Kitapta ilk kez sunulan gerçeklerin olduğundan bahsediyorsunuz, bunlar nelerdir?
O dönemde koşulların gereği mi desek, bilemiyorum. Ankara'da son derece ürkek/ korkak bir politika var. Bunu yazdım. Nazi Almanyası tırmanışta. Ortalık Nazi Almanyası yanlısı yerli faşistlerle dolmuş. Basına bile hakimler. Nazi yanlısı dernekler kuruluyor. Mecliste, hükümette bir sürü Alman yanlısı sesler çıkıyor. Trakya'da Yahudi aleyhtarı tezgahlar dönüyor. İngiltere'nin ağır suçu var. Tahliye edilen birkaç kişinin durumları özel. Struma'yı batıran bir Rus denizaltısı. Bu gibi şeyleri olanca çıplaklığı ile yazmaya çalıştım.

70 yıl önceki bir olay, dönemin hafızasını elinde tutan gazetelerin yaklaşımı nasıldı?
Maalesef tamama yakını Nazi yanlısı. O günlerin Cumhuriyet'i de en başta.

Sağ kurtulan Medea ve David şu anda ne yapıyor, bilginiz var mı?
Bildiğim kadarı ile Medea çoktan vefat etmiş. David, sağ. 90 yaşlarında. Struma'nın yayınlandığından haberdar. Memnun olmuş. Kapağı maillemişler. Gelen habere göre, "Yahu, kapakta şu Hitler denilen adam da olmasaydı..." demiş.

769 insanın ölümüyle sonuçlanan Struma'nın batışının ardından Yahudi toplumunun tavrı ne oldu?
Bilebildiğim kadarı ile içlerinde hep bir yara var. Ama hep suskun kalmışlar. 1492'de kendilerini İspanya'daki ateşlerin içinden kurtararak yeni bir yurt veren Osmanlı'ya minnettarlar. Bu nedenle hüzünlerini hep
içlerine gömmüşler.

İnanılmaz bir olay, 769 insanın ölümü insanın içini acıtıyor. Kaleme alırken ya da yattığınızda gözünüzün neler yaşıyordunuz?
Etkilenmemek mümkün değil. İstanbul- Kadıköy'de Sarayburnu'nu gören
bir yerde oturuyorum. Her sabah yazmaya başlamadan bir süre Sarayburnu
açıklarını seyrediyor, David'in sularda can veren sevgilisi İlse'nin eldeki tek fotoğrafına bakıyordum.

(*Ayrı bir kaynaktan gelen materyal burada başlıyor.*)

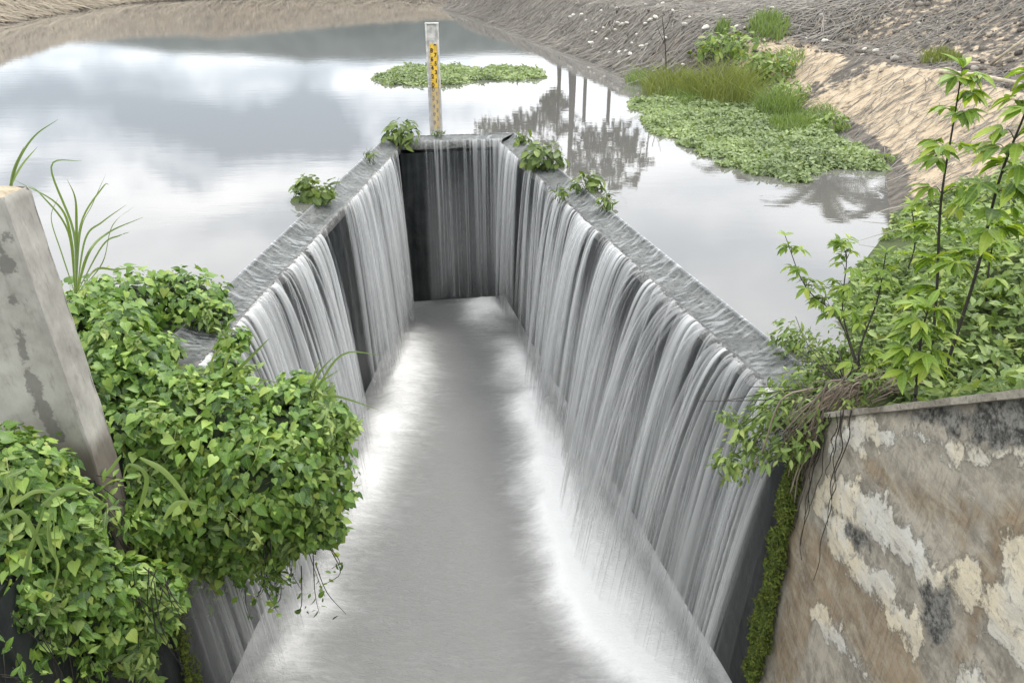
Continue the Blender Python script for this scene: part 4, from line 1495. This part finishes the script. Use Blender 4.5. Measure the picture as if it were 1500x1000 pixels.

Bu kitabı beyezperdede görebilecek miyiz?
Umutluyum, Yahudi soykırımı ile ilgili en küçük çaptaki olaylar bile film konusu oldu. Geriye bir tek Struma kaldı. Önce İngilizce'ye çevrilmeli. Amerikan film endüstrisi mutlaka ilgilenir diye düşünüyorum. Spielberg işin esprisi, ama o çekse elbette ne kadar iyi olur...

Struma
 
Köstence'de yola çıkar çıkmaz birkaç kez arızalanan Struma, iki gün sonra İstanbul Boğazı açıklarına ulaştığında makineleri toptan iflas etti. Bir römorkör eşliğinde Sarayburnu önlerine çekildi, dram da böyle başladı. Gemide yiyecek, su ve ilaç çok sınırlıydı. Karaya çıkılmasına izin verilmiyordu. Yahudilerin Filistin'e ulaşmasını istemeyen İngiliz Hükümeti de geminin geçmesine izin vermemesi ve geri göndermesi konusunda Türkiye'ye yoğun baskı uyguluyordu.

Almanlar da geminin bir an önce karasuları dışına atılmasını istiyordu. Struma'dakilerin tek umudu Türkiyeli Yahudiler'di. Bugünün ünlü işadamı, dönemin 15 yaşındaki lise öğrencisi İshak Alaton da babası Hayim Alaton'la birlikte ekmek teminiyle görevlendirilmişti. Bu süreçte yalnızca birkaç kişinin gemiden çıkmasına izin verildi. Sonradan Mobil Oil olacak Standart Oil Company'nin Romanya Genel Müdürü Saul Martin Segal, eşi ve oğlu, ABD'nin devreye girmesi ve Vehbi Koç'un da katkılarıyla özgürlüğe kavuştu. 72 günlük uzun ve acılı bir bekleyişin sonunda Türkiye hükümeti kararını verdi.  Gemi çekilerek Karadeniz'e çıkarılacak ve Türkiye karasuları dışında bırakılacaktı. 23 Şubat 1942 günü karar uygulandı. 24 Şubat 1942 sabahının alacakaranlığında Struma, Sovyet denizaltısı ShCh-213 tarafından gönderilen torpido ile batırıldı. Tüm yolcular ve mürettebat Karadeniz'in soğuk sularına döküldü. İçlerinden yalnızca 21 yaşındaki David Stoliar karanlık denizde sağ kalmayı başardı.